Opinión

Pretexto para tanta locura

Y todos nos hemos llevado de nuevo las manos a la cabeza; y surgen los lamentos, la pena, la rabia incontenida; empatizamos al instante con esa mujer ensangrentada y semidesnuda que, aún aturdida por el ruido de la bomba salvaje, busca con su mirada perdida alguna respuesta al horror. Busca su zapato, sus jirones esparcidos y un cuerpo que la arrope y la resguarde del miedo que aún la atenaza. Al verla quisiéramos estar allí, pensamos por un instante, para abrazarla, para consolarla, para decirle que todos, ahora, somos su familia. Pero no, mejor no haber estado allí, concluimos después; es una lotería amarga la que te toca, la que te pone un día cualquiera, en un aeropuerto cualquiera, al borde del abismo, en el punto de mira del detonador de la bomba, y entonces te conviertes en un blanco fácil. Hemos tenido la suerte de no haber estado allí; así que, ¡pobre mujer!, y pobres todos los que se las prometían muy felices en ese mostrador de aeropuerto. Hoy, de nuevo, me he librado de la locura fanática.

Ronda ésta siempre nuestras vidas. Es lo que tiene vivir en este mundo globalizado. Nunca hemos estado tan cerca del punto más alejado del planeta. Para bien y para mal. Desde este lado del mundo se nos antoja incomprensible el terror gratuito, el deseo de infligir indiscriminadamente el mayor daño posible. Los ataques suicidas con “hombres bomba” no son prácticas nuestras, pensamos extrañados; nosotros no matamos así, a lo loco. Esas costumbres macabras son propias de países extremistas, fundamentalistas, en los que unos cuantos tipos, miembros de esta o aquella facción religiosa, se han erigido en preservadores de un nuevo orden mundial. Su Dios les ampara, están tocados del dedo divino, son los elegidos para traer de nuevo la gloria a este mundo dominado hasta ahora por el infiel. Occidente es la reencarnación de tanto mal, de tanta herejía, de tanto sexo pornográfico, que todos somos su objetivo. Por ser cómplices del maligno. Solo cuando despertemos en su nuevo Estado, libres ya de las ataduras que nos impone nuestro Gran Hermano; solo cuando por fin veamos resplandecer de nuevo el sol sobre la moderna Al-Andalus, estaremos cerca de la salvación eterna. Hasta que ese momento llegue, la guerra continúa. Guerra que se libra de modo global, en las trincheras, en los campos petrolíferos, en un mostrador de un aeropuerto o en la terraza de un bar. O con ellos o contra ellos. O infieles o servidores de su Dios. Tú eliges.

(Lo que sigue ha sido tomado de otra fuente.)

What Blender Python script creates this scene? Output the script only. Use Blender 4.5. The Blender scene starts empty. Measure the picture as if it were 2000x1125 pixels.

Pero es dudoso que esto sea así de sencillo. ¿De verdad la cuestión se limita a elegir entre Dios, un Yahvé o a un Alá? ¿Cómo explicar entonces esa voces cínicas que se alzan desde nuestro propio bando, cuando critican las costumbres católicas propias de Occidente, con sus pasos de Semana Santa, sus capillas en universidades y sus crucifijos en las aulas, pero luego se muestran condescendientes con los que siembran el pánico blandiendo la versión más particular y distorsionada del Corán? ¿Queremos laicismo en nuestras escuelas y administraciones públicas (lo que está muy bien), y sin embargo obviamos la locura fanática de quien asesina indiscriminadamente en nombre de Alá? ¿Nos parece un ataque el capuz del nazareno, pero no le hacemos ascos al burka, por eso de que hay que respetar la costumbre de los pueblos? ¿Alguien podría explicar esta tremenda contradicción?

No, no es la religión. Esta solo es una burda excusa. Hablemos de dinero, de intereses multimillonarios; de contactos, contratos y espionaje; hablemos de la supremacía en las rutas del oro negro; hablemos de frágiles equilibrios geopolíticos, que en cuanto se desajustan propician el caos. Quizás entonces hallemos la respuesta a esta locura que usa la religión solo como pretexto.